その声は誰の声? ─〈声〉の現在とポピュラーカルチャー

おお、飲んでいたら日付が変わってしまったよ (^_^;;

ということで、標題の会に行ってきた。非常に刺激的で、いろいろ考えさせられた。

増田聡さんの「声とは何か:ポピュラーカルチャーにおけるその諸機能」を簡単にまとめると:
声は従来、身体や人格と結びつけられてきたが、デリダの音声言語中心主義をふまえると「われわれが自明視する声と人格の隠喩的なつながりは、「密接ではあるが切断されうるもの」として見なされるべきであろう」。また、バルトは「声の肌理」という言い方で、声の非分節的な側面と身体との固有な結び付きを示そうとした。川田順造はさらにそれを文化一般に拡張し、声の超分節的な側面の重要性を指摘した。
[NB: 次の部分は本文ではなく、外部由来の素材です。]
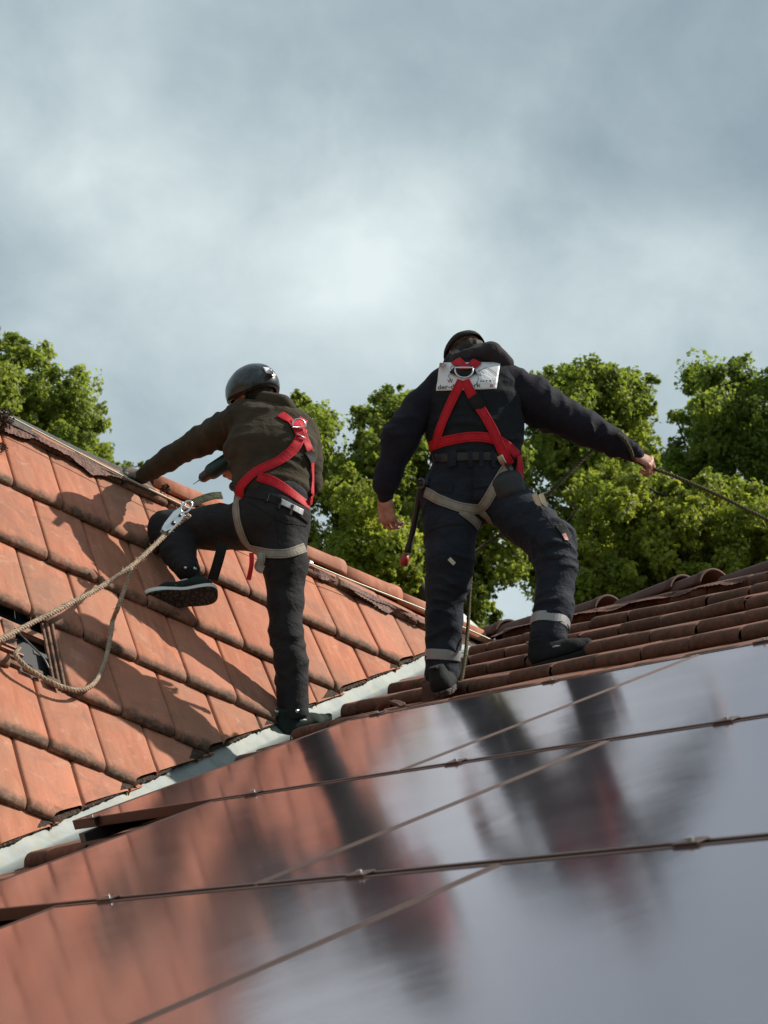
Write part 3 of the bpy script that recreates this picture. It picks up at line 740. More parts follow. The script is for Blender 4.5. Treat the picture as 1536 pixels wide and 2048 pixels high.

テクノロジーの発展は、身体の現前を欠いたまま声の超分節的な側面の生起を可能にし、身体を欠いた声が別の記号に結びつけられることによって人工的な「人格・のようなもの」が生成される(声の人格呼び出し効果)。

小松正史さんと今井隆介さんの発表もおもしろかったが、面倒なので省略(すんません)。

最後に空気を読まず、ぐだぐだな質問をさせてもらった(のだが、質問下手なのでうまく言えなかった。受け身の取れない投げっぱなしジャーマンみたいな質問ですいません orz):

  • 増田さんのまとめでは、声の超分節的な側面を人格や身体に結びつける議論をしており、それは一定の意義があると思うが、
    • 分節的な側面(つまり言葉)だけでも「人格・のようなもの」が生成する例があるのではないか(実際、今井さんの発表でいくつか例を出されていた)?
    • 超分節的な側面を強調すると、楽器の音色が人格に結びつけられるような例も出すことができ、「声」に限定されない音一般の問題になってしまうのではないか(他の先生からも「書は人なり」みたいな声以外の例が出されており、そうなると音ですらなくなってくる)?
      • もし「声」ということにこだわるとすれば、声に固有な問題(声と人格などとの固有の結びつき方)みたいなものはあるのか?

これに対して増田さんからは、声と人格等との結び付きは社会的に構築されるものであって、声と人格などとの固有の結びつき方はないんじゃないか、みたいなお答えをいただいた。確かに、本質主義的な議論は慎重に避けなければならないだろうと思うが、一方でレヴィナスドゥルーズが「顔」について議論したように、声にもまた固有の問題系があるのではないかという期待もある。